Monday, October 24, 2011

The 'Natural Platform' - Why people matter more than performance in picking hardware

One of the things that I get asked is 'what hardware should we run this on?'. I've said for years that I don't care about the tin and the tin is irrelevant from a differentiation perspective. Now before people leap up and say 'but X is 2x faster than Y' let me make a couple of points

  1. Software tuning and performance will have miles more than a 2x impact
  2. The software licenses will probably cost more than the hardware
  3. The development will definitely cost more than the hardware
  4. The software support and maintenance will definitely cost more
So what does that mean?  Well it means that when picking harder you should consider the people cost and the support costs much more than you could consider the performance.  What you should be considering is
 'what is the natural platform for this software?'

The natural platform is the one that the software is tested on.  That doesn't mean its the same as the hardware platform from the software vendor that they want you to buy, its the one that the developers are actually using to test that the software works.  Why do you do this?  Well when there is a bug, and lets face there are always bug, then instead of just having the support folks available to fix it you have all of the developers as well because they don't need to switch from their current environments.

Like I say this doesn't mean 'pick a hardware platform from the software vendor' it means pick the natural platform.  So if you think/know the developers are on Linux and deploying to Linux servers for test then you know there are more people able to help on Linux than anything else.  If they are developing on Windows and deploying to Linux then either of those platforms is natural.

As an example of what happens when you don't, let me take you back to 2000.  I was working on a project and we were using MQSeries, JMS and of course Java.  We developed it on Windows and deployed it to Linux for test.  For production however we'd been convinced to go for AIX to give us some major grunt.  We deployed the code into UAT and.... it broke.  Our assumption was that this was our fault because we didn't know AIX that well and clearly running IBM's AIX with IBM's Java Implementation, IBM's JMS implementation and IBM's MQSeries meant that it had all been tested, this was their flagship platform surely this was what it was meant to run on?

36 hours later we were talking directly to the product team who identified the problem as a memory issue that only occurs on AIX.  Making clear this meant that our configuration (pure IBM) had clearly not even been tested.

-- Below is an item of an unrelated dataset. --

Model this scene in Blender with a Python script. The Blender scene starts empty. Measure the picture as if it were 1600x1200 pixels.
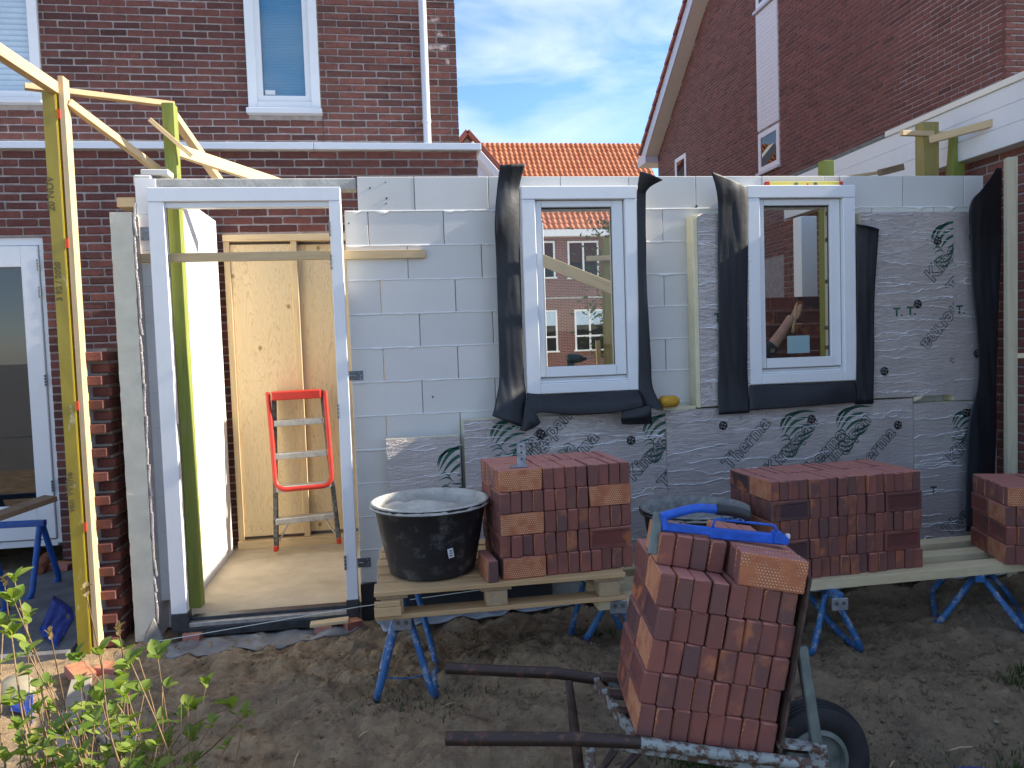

Working on another project where the database environment was different to that from the package provider and the hardware was a mainframe we had massive issues in just getting anyone who knew about our set-up in order to fix some problems.

These are normal problems and the key to them all is that its not about whether box X is faster than box Y they are about getting the best support and fixing problems quicker.  I'm not arguing that you shouldn't get an environment that scales, what I'm arguing is that when you look at the costs of tin then performance is a distant second to the people costs of fixing problems when they go wrong.

The problem is that normally the people buying tin are just buying tin.  In these days of virtualisation its about picking the right OS inside your virtualised server but its still important to think natural on platforms.

Pick the natural platform not the fastest shiny box.